Einige Mühe hat man sich mit der weiblichen Hauptrolle gegeben, denn so stark und undurchschaubar gab sich noch keine von Hunts Gefährtinnen, und wenn dann sogar noch die lange unklare Motivation für deren Verhalten halbwegs schlüssig aufgeklärt wird, ist der immer auch gern ein wenig auf den Punkt „Glaubwürdigkeit“ achtende Betrachter auch schon ruhiggestellt. Irgendeine Form von Realismus darf man bei den diversen Actioneinlagen dagegen natürlich nicht erwarten, schließlich gilt es auch hier immer wieder aufs Neue die Stunts der vorherigen Filme ein weiteres Mal zu toppen.

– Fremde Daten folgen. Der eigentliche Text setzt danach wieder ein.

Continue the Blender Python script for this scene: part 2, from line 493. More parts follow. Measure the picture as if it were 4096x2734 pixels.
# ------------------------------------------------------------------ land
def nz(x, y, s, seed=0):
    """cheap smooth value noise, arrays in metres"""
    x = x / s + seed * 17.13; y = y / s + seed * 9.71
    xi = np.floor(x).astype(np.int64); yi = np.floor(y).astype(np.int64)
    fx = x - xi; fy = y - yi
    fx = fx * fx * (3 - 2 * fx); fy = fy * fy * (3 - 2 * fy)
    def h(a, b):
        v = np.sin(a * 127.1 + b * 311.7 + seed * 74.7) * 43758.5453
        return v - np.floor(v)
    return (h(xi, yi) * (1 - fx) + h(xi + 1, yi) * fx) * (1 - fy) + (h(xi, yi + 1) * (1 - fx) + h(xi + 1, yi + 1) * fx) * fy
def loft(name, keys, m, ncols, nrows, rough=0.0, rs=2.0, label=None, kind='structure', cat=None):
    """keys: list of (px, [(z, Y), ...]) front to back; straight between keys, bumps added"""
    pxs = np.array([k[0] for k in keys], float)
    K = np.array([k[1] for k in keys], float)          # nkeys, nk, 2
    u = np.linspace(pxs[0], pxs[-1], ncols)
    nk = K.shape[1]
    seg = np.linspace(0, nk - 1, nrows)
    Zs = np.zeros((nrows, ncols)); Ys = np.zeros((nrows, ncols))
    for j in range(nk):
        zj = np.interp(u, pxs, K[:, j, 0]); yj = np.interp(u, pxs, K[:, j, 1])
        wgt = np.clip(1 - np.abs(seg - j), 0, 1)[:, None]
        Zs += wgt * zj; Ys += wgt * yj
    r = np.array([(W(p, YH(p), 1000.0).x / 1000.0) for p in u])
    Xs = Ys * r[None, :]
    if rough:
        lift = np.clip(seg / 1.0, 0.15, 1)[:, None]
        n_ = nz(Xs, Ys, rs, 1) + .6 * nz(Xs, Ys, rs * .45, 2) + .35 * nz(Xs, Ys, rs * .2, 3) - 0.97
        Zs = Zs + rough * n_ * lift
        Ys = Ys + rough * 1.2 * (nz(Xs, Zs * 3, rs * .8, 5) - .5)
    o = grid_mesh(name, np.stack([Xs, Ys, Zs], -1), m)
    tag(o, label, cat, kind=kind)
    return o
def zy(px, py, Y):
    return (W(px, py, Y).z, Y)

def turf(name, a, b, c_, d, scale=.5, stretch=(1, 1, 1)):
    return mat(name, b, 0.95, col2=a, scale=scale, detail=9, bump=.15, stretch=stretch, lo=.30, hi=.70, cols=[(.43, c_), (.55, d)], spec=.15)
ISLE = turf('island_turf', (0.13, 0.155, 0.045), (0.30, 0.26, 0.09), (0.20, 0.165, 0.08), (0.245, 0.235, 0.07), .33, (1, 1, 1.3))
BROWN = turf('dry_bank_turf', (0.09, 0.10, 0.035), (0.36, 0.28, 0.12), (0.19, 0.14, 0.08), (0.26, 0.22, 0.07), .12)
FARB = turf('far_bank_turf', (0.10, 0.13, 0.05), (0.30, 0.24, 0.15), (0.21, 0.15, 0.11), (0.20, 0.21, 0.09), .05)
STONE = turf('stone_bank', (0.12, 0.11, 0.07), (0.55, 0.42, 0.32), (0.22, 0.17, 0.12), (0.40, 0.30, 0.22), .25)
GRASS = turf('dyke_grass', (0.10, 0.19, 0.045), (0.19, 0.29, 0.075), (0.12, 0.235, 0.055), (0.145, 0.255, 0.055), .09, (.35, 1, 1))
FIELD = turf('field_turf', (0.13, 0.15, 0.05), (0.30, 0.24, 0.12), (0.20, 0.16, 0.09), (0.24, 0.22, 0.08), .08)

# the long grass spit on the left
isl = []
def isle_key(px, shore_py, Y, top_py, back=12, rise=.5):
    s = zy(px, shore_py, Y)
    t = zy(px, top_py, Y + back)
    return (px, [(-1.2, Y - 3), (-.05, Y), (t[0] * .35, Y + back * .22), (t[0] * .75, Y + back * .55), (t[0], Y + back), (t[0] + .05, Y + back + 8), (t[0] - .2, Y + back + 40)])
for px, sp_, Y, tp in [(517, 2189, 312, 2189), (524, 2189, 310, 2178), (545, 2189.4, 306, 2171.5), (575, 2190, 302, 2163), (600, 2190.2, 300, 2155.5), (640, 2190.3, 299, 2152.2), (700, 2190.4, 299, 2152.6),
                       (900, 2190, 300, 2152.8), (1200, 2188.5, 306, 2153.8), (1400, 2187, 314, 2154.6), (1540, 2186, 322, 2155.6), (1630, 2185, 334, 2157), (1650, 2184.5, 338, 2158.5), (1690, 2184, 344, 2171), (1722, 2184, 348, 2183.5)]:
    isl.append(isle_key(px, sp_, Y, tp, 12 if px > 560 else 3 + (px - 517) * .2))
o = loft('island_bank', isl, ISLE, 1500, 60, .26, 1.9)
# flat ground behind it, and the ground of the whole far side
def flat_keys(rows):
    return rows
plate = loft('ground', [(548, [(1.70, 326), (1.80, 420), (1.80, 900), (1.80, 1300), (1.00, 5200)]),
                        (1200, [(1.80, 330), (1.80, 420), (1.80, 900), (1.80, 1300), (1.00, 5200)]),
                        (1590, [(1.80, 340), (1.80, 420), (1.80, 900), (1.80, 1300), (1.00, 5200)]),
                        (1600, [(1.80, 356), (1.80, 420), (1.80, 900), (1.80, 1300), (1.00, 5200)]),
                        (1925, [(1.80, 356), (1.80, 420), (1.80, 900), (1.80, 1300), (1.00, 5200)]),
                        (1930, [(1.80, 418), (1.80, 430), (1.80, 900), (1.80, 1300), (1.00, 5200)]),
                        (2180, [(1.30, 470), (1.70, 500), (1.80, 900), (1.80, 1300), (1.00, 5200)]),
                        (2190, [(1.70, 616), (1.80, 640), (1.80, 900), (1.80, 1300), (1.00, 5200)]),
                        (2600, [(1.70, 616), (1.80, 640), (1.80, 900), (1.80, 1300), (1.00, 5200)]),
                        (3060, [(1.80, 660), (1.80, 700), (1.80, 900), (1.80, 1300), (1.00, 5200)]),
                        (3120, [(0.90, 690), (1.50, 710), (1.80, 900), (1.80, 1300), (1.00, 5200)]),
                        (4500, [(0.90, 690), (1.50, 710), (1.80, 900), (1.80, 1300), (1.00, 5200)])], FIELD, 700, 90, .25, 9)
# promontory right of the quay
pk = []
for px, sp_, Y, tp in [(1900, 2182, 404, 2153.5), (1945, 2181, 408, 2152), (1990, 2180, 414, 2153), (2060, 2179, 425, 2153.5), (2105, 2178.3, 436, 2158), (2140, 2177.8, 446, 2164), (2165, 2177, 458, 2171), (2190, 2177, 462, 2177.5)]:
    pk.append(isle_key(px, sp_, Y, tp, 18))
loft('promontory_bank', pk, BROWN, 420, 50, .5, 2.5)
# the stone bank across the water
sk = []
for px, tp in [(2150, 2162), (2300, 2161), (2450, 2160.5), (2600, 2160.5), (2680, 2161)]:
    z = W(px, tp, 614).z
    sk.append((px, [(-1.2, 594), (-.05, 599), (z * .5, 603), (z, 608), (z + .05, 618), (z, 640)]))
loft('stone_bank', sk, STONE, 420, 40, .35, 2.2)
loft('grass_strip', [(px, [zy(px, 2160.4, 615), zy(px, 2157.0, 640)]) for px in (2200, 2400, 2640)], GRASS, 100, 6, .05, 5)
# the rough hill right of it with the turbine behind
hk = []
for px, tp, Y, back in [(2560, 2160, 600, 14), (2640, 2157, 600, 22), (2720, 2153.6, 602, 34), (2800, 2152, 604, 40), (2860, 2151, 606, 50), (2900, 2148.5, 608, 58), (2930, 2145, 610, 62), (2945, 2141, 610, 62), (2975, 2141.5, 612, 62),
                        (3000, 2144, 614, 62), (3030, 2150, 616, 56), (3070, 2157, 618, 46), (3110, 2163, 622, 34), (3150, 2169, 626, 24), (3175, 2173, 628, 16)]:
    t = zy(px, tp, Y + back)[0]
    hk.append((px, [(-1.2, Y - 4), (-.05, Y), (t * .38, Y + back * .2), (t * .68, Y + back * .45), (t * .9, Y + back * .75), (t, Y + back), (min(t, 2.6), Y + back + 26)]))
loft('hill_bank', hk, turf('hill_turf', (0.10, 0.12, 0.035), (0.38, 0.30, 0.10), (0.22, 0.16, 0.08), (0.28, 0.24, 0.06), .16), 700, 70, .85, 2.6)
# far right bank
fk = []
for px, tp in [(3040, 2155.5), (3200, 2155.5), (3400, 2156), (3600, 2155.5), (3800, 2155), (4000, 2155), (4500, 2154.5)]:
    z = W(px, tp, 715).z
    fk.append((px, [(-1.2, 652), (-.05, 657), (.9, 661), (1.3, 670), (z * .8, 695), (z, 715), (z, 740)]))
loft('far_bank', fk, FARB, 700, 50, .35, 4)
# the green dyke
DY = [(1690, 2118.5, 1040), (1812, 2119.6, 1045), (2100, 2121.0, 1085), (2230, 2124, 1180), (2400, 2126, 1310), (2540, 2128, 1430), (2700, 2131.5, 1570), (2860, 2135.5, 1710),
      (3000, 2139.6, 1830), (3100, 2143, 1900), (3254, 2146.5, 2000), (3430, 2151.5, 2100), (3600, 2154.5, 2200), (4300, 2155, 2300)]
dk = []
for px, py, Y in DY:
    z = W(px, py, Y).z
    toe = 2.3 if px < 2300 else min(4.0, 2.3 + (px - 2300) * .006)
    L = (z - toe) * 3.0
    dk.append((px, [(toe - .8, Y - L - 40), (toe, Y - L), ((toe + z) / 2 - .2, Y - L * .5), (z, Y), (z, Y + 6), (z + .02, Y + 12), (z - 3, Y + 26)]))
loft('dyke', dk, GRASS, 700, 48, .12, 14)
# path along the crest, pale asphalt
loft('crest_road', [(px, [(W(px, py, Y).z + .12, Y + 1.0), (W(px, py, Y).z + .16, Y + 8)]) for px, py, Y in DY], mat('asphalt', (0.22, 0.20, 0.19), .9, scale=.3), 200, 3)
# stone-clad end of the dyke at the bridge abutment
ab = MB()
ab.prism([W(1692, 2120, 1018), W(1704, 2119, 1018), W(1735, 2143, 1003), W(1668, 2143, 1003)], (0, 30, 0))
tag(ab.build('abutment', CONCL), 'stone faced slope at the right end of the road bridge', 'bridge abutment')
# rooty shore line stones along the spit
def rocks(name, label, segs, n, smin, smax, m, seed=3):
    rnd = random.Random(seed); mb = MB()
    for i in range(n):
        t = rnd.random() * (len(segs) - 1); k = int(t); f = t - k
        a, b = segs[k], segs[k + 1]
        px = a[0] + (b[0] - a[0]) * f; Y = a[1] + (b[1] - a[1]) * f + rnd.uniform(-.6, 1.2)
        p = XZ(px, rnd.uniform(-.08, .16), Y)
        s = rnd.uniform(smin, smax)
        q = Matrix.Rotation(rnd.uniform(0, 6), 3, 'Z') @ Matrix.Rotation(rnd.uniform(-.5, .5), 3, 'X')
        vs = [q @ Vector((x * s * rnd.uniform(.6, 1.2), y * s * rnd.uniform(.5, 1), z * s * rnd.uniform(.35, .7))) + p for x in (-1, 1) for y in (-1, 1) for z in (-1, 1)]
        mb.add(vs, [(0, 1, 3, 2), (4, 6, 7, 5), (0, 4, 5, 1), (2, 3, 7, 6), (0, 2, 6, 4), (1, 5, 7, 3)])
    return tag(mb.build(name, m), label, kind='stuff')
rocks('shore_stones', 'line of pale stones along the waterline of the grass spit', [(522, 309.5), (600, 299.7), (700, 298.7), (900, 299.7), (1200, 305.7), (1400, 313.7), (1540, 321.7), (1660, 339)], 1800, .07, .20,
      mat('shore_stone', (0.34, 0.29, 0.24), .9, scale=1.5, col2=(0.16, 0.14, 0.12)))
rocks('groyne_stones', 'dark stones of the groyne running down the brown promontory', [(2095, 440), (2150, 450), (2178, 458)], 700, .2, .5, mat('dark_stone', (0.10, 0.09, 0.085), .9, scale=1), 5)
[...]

Ob man das hier angesichts der wirklich hohen Vorgabe (Stichwort: Dubai) des direkten Vorgängers tatsächlich geschafft hat ist sicher diskutabel, aber auch „Rogue Nation“ bietet ohne Zweifel wieder ein paar sehr hübsche Szenen, die selbst den erfahrenen „Alles schon mal gesehen“-Zuschauer in Verzückung bringen.
Da wäre zum Einen eine völlig irre Sequenz, in der Ethan Hunt unter großen Zeitdruck an einen Zugangscode gelangen muss, der doch tatsächlich unter Wasser in einem Schacht eines von gewaltigen Zentrifugalkräften durchschüttelten Kraftwerks aufbewahrt wird (!). Noch ein Stück länger kommt aber das eigentliche Meisterstück des Films daher, eine brillant komponierte Hatz hinter den Kulissen der Wiener Oper, bei der die Figuren, die Architektur und auch die Musik zu einem faszinierenden und dazu hochspannenden Gesamtkunstwerk verschmelzen.
Längen gibt es praktisch kaum zu beklagen und auch wenn das Grundgerüst des fünften „Mission Impossible“-Films im Grunde ein sehr konventionelles ist und gewisse Wiederholungen nicht zu übersehen sind, so bietet dieser doch genug schöne Einfälle und „Wow“-Momente, um erneut ein erstklassiges Kinoerlebnis zu garantieren. Wie es scheint können sowohl Tom Cruise als auch das Publikum sich weiterhin auf diese Marke verlassen.